The Truth About Christ's Beginning

The Bible does not de-emphasize Christ's birth, but neither does it attach a deep religious significance to that day. Why is the Bible silent about when Jesus was born? After all, exact dates are given for many other things! Why does the Bible say nothing about the need for Christians to remember and honor the day of Christ's birth? Had God chosen to, He could have told us to remember Christ's birth just as easily as He told us to "remember" His death.

God wanted mankind to emphasize, commemorate and honor Christ's death, rather than His birth (Matt. 26:26-29; Acts 20:7; 1 Cor. 11:23-29). It was through His death that Jesus would "draw all men to Him" (Jn. 12:32). It was through His death that Jesus offered redemption (Rom. 3:24; Eph. 1:7). And it was His death that provided the avenue of man's reconciliation with God (Rom. 5:6,8,10; 2 Cor. 5:14-21).

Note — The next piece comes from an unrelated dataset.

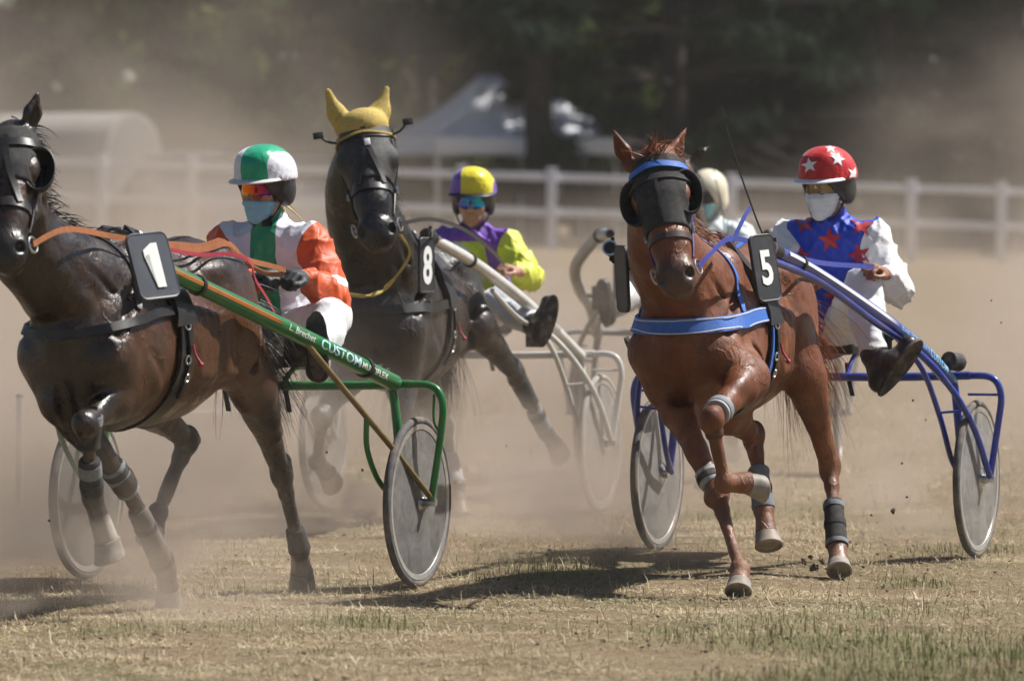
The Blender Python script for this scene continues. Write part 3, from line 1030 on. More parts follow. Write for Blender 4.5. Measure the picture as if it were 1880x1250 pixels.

Those who celebrate December 25th as a religious holy day must admit that they have absolutely no biblical authority for doing so! We are concerned that religious people have established that day as a religious holy day, and proceed to religiously celebrate that day without God's approval! This should raise some eyebrows, but I am afraid too many people have wandered too far from the scriptures to even be concerned about this at all. The important question is not what everyone else thinks and is doing, but what am I doing? What about you, dear reader? Are you participating in an unauthorized religious practice?